--- Start RECORDS FOR THIS EXERCISE ---

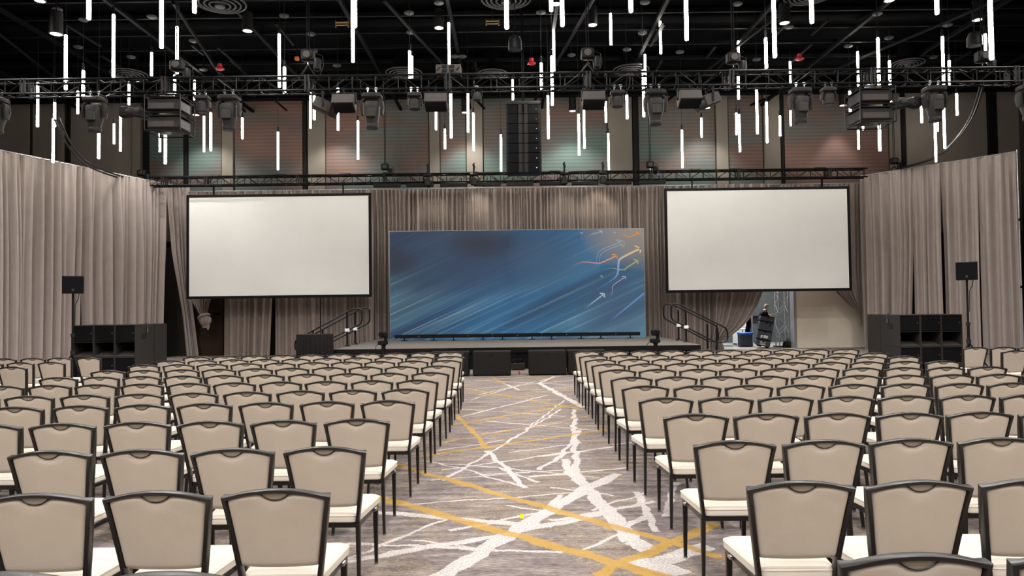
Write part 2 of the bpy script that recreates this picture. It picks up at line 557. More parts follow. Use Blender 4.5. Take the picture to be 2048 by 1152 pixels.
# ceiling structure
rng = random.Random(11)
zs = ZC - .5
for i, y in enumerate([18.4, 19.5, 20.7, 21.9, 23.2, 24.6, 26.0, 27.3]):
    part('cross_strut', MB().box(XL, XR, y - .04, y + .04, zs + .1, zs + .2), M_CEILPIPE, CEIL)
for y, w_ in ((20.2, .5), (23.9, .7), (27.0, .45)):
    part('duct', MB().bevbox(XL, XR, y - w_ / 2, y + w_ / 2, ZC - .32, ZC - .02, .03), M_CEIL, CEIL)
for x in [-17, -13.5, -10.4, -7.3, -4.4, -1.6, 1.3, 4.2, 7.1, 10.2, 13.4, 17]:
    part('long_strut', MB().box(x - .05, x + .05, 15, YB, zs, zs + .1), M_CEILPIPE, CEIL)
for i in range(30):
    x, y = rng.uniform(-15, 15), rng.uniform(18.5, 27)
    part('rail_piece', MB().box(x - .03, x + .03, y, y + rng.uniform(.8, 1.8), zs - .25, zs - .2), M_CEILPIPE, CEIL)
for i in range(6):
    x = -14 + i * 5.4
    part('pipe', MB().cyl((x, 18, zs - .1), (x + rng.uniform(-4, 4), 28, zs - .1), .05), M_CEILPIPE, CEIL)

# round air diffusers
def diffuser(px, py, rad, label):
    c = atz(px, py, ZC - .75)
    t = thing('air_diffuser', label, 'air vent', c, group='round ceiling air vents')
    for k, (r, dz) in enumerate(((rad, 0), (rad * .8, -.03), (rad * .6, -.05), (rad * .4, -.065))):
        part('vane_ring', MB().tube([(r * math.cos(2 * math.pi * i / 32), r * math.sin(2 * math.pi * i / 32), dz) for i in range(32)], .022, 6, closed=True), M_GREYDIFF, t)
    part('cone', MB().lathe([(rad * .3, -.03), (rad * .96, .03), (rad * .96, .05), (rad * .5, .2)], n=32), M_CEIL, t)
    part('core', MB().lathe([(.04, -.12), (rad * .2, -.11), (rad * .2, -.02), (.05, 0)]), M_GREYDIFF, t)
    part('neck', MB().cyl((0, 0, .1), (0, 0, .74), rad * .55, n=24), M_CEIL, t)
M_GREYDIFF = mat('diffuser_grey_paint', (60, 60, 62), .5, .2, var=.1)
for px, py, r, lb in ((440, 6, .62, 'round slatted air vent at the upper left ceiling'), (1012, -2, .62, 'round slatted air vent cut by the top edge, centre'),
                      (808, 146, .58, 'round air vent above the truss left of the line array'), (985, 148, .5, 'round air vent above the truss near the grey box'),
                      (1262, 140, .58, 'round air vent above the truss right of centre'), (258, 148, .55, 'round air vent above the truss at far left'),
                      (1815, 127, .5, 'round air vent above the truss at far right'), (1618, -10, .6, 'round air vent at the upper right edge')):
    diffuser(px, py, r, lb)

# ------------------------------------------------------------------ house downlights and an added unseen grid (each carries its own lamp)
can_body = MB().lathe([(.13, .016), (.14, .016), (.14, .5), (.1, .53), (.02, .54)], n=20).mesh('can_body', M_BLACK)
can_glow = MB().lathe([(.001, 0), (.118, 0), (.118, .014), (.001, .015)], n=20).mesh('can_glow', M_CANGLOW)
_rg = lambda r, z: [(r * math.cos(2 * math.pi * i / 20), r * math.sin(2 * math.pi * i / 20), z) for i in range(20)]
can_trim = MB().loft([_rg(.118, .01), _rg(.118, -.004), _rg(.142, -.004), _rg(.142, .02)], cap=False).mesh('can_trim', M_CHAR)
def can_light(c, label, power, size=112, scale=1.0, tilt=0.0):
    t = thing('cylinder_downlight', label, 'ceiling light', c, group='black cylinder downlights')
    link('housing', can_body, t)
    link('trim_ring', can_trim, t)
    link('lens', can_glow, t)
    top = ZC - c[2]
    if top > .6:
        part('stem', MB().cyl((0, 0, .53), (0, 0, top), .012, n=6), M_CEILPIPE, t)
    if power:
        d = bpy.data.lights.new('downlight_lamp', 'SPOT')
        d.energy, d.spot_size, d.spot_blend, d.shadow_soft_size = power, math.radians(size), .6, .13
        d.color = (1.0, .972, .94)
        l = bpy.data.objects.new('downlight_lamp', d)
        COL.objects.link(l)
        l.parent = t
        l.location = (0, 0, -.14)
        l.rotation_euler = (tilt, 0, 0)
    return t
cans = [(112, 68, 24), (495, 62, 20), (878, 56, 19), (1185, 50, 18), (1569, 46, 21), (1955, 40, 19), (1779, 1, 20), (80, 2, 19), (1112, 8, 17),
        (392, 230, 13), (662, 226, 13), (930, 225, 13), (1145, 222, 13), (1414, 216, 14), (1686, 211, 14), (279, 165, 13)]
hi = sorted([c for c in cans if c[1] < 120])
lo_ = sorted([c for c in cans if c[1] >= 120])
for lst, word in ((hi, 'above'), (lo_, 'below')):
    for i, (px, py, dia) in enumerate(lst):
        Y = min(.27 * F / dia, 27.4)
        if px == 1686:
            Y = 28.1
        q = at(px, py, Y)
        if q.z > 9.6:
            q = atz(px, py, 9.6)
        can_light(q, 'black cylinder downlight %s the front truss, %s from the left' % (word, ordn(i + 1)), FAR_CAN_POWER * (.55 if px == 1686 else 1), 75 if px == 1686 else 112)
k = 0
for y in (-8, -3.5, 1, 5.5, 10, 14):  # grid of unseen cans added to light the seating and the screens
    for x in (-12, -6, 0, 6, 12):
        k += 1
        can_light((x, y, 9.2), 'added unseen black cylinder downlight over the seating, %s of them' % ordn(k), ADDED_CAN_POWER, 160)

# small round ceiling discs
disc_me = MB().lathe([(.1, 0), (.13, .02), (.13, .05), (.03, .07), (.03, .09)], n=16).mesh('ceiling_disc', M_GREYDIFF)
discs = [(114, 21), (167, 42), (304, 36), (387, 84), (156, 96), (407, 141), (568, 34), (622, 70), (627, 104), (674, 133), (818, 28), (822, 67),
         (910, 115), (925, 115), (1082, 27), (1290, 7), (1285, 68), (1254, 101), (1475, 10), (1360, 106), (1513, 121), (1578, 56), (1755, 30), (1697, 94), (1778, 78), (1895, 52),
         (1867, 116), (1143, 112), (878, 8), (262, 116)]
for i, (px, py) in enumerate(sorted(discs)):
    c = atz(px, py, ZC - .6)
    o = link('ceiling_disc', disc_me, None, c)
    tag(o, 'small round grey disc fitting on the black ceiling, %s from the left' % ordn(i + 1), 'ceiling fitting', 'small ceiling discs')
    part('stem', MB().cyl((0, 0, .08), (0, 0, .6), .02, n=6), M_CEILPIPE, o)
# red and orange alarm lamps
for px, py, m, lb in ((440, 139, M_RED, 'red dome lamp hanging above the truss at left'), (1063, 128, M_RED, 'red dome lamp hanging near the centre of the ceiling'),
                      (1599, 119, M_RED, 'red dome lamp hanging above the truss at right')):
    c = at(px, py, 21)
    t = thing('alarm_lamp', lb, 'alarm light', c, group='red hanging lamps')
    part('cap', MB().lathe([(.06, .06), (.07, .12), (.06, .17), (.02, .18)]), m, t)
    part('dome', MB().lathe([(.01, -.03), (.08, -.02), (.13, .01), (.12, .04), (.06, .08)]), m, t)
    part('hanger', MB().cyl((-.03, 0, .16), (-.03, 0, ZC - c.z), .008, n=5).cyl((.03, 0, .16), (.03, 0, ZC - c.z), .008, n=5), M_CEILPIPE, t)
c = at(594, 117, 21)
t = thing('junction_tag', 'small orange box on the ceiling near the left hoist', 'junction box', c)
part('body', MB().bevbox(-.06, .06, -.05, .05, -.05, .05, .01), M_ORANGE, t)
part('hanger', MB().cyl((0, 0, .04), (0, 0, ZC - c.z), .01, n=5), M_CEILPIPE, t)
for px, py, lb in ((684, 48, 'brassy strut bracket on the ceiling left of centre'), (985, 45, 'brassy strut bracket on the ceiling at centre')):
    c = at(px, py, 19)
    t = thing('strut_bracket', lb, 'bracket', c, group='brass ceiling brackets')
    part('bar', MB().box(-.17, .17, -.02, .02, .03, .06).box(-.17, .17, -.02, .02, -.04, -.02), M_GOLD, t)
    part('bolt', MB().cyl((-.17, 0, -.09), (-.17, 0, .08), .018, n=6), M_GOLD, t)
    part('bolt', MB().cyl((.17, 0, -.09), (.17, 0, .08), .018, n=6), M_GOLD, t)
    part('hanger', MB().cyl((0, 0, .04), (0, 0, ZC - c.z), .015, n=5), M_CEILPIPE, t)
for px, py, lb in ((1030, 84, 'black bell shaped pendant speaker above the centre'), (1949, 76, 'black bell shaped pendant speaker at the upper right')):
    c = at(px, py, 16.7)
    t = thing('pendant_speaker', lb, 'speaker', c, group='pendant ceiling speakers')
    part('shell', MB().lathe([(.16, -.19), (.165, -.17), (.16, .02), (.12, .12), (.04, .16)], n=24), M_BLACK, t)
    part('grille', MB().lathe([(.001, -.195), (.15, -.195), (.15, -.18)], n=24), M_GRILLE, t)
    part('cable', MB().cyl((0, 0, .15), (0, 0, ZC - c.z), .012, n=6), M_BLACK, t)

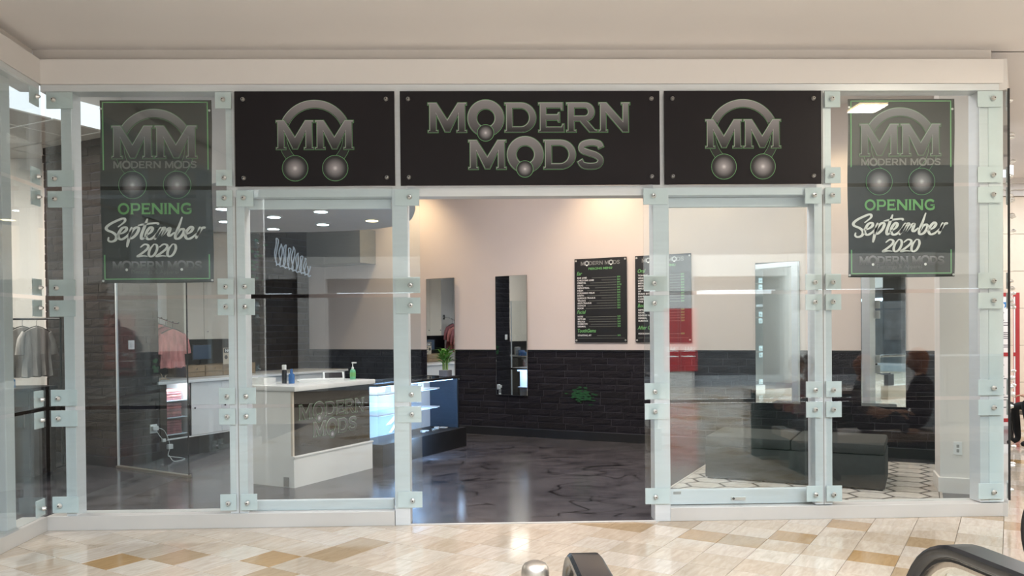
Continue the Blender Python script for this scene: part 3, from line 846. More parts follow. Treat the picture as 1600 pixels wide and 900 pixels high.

--- End RECORDS FOR THIS EXERCISE ---

Report every line in the data above in which the word "parts" appears.

Write part 2 of the bpy script that recreates this picture. It picks up at line 557. More parts follow. Use Blender 4.5. Take the picture to be 2048 by 1152 pixels.
Continue the Blender Python script for this scene: part 3, from line 846. More parts follow. Treat the picture as 1600 pixels wide and 900 pixels high.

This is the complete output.